不動産の管理・処分への家族信託の活用

共有名義の不動産をお売りになりたいと思ったときでも、共有者全員の同意がない限り、勝手に不動産を売ったりできません。仮に持分の割合が9対1で、こちらが持分10分の9を持っていたとしても同様です。

共有名義の不動産を賃貸したいと思った時はどうでしょう?

賃貸の場合、持分割合の過半数を取得している方でないと、他の共有者の方の同意なく、共有不動産を勝手に貸すことはできません。例えば、共有不動産のご名義がA(持分3分の1)・B(持分3分の1)・C(持分3分の1)の場合、Aが第三者に賃貸したいと思ったときに、最低でもBまたCのどちらかの承諾がないと勝手に賃貸することはできません。

従いまして、不動産が複数人の共有名義となっている場合には、何をするにもその都度、他の共有者の印鑑が求められ、処分や管理が面倒で、共有者の一人に相続が発生すれば更に共有者が増えるなんてことも想定できます。

ところが、家族信託という仕組みを使えば不動産の共有問題が解決できる可能性があります。

例えば、収益マンション1棟が、A・B・C(持分各々3分の1)共有名義になっているとします。

この場合、まずはA・B・C全員で話しあっていただき、今後不動産を管理処分する人(受託者)を決めていただき、受託者をAに決めたとして、

不動産を賃貸した場合の収益であったり、不動産を処分したときの売却益を取得する人(受益者)をA・B・Cと決めたとします。

上記のように、受託者をA、受益者をA・B・Cで信託契約を締結した場合には、

今後、収益マンションの一室を第三者に貸したり、収益マンションを売却する場合に、A一人の印鑑で第三者に貸したり、売却することができます。

共有者A・B・C全員が収益不動産の近く居住していれば、すぐに印鑑を押してもらえるかもしれませんが、遠方に住んでいる方がいる場合は印鑑を集めるのも一苦労です。

もちろん受託者は法人がなることもできますので、一般社団法人を作って、受託者を一般社団法人とし、A・B・Cを一般社団法人の社員兼理事とすることも可能です。

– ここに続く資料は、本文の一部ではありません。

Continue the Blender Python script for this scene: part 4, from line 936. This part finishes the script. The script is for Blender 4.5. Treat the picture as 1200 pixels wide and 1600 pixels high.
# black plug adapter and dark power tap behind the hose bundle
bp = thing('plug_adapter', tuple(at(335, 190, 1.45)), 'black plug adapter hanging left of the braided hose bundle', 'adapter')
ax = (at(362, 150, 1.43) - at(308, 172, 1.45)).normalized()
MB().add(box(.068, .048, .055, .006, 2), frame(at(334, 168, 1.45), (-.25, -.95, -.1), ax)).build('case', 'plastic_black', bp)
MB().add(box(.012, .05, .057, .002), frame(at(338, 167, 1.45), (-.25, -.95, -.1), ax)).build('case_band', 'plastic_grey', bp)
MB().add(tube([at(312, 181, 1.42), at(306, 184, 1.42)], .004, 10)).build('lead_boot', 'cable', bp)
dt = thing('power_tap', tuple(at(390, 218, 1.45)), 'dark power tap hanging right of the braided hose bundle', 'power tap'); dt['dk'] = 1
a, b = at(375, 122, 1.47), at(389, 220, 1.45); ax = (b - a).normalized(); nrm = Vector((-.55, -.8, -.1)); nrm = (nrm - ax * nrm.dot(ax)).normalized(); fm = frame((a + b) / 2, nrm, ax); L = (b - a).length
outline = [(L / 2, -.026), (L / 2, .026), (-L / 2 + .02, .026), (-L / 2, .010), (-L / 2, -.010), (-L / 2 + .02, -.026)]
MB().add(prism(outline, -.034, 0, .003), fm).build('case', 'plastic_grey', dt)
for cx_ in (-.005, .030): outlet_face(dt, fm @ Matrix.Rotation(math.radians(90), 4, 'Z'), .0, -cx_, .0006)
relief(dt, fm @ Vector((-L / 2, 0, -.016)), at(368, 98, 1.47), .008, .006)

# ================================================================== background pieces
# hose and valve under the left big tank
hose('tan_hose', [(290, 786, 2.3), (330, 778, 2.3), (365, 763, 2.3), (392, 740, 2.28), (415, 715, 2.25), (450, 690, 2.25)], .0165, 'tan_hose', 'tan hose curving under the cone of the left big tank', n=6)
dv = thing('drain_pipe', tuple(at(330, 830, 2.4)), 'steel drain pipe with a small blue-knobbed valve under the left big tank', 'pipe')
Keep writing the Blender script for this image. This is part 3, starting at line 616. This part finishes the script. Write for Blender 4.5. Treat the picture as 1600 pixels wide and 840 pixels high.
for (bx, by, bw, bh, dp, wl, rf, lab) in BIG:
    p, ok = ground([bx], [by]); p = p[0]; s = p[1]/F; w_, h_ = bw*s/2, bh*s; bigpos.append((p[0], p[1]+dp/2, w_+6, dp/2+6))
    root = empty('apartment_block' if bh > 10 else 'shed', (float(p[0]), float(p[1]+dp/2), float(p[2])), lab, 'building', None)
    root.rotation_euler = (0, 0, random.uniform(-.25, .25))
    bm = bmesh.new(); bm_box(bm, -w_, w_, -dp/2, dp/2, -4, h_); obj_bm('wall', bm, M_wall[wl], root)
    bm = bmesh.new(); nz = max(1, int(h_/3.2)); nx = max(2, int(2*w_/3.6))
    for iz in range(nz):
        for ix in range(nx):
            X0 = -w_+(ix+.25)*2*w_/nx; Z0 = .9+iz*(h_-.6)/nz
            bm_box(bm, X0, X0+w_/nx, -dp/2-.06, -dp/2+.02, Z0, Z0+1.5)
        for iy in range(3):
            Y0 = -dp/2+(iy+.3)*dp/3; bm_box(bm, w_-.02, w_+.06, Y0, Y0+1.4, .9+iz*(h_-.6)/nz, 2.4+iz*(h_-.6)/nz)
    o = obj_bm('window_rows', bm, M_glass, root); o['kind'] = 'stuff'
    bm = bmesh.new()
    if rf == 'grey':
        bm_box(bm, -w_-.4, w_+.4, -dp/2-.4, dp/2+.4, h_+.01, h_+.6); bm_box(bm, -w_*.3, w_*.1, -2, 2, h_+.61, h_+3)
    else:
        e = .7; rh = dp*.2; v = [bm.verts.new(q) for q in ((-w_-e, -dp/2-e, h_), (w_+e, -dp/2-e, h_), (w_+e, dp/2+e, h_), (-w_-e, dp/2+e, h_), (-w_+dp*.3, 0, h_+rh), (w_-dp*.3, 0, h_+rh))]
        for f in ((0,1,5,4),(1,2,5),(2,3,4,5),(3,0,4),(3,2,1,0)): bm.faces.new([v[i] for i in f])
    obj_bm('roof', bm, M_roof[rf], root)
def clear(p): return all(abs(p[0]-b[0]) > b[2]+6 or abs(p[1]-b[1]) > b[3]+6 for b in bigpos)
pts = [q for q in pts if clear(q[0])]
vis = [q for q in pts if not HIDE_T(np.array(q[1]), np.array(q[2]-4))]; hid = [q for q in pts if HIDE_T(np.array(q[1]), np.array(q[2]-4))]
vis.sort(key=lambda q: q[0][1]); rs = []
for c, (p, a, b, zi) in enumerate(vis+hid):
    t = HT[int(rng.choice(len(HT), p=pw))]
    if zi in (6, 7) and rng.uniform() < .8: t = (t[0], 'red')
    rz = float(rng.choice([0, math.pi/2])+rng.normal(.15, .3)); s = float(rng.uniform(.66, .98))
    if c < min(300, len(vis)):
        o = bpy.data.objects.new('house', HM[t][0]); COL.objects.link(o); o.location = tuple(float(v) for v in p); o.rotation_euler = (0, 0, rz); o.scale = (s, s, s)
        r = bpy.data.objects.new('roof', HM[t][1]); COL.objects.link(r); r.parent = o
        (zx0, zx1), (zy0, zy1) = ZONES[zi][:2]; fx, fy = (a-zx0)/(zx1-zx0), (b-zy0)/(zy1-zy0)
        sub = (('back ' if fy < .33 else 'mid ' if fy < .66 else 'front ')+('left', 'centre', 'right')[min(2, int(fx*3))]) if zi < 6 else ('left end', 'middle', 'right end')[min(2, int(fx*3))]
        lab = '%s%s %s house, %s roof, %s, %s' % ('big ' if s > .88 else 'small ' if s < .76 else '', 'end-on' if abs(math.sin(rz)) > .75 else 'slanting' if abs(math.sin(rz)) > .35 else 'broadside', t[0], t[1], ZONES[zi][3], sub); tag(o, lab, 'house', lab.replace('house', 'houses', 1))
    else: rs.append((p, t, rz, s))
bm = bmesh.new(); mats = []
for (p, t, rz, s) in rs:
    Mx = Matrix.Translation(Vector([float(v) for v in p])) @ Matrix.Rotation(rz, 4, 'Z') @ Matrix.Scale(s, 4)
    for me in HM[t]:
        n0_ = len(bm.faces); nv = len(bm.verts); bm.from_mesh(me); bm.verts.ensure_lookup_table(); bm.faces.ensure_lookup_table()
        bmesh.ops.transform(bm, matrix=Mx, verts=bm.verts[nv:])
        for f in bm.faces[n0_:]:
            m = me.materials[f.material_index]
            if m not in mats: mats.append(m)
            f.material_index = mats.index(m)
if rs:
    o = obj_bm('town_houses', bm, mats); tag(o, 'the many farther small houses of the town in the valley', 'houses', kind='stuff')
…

また、受託者をAにしたけど、Aが信託契約に従って収益マンションの管理・処分してくれるのか不安という場合もあるかもしれません。その場合、Aを監督する信託監督人を置くこともできますので、A・B・Cが信頼できる方や専門家に信託監督人なっていただくのも良いかもしれません。

ただひとつ言えるのが、信託とは、信頼できる方に財産を信じて託し管理処分してもらうことなので、信頼できる方がいない場合は、そもそも信託契約をするべきではありません。

このように家族信託を使うことにより、不動産の共有状態を実質的に解消することも可能となる場合があります。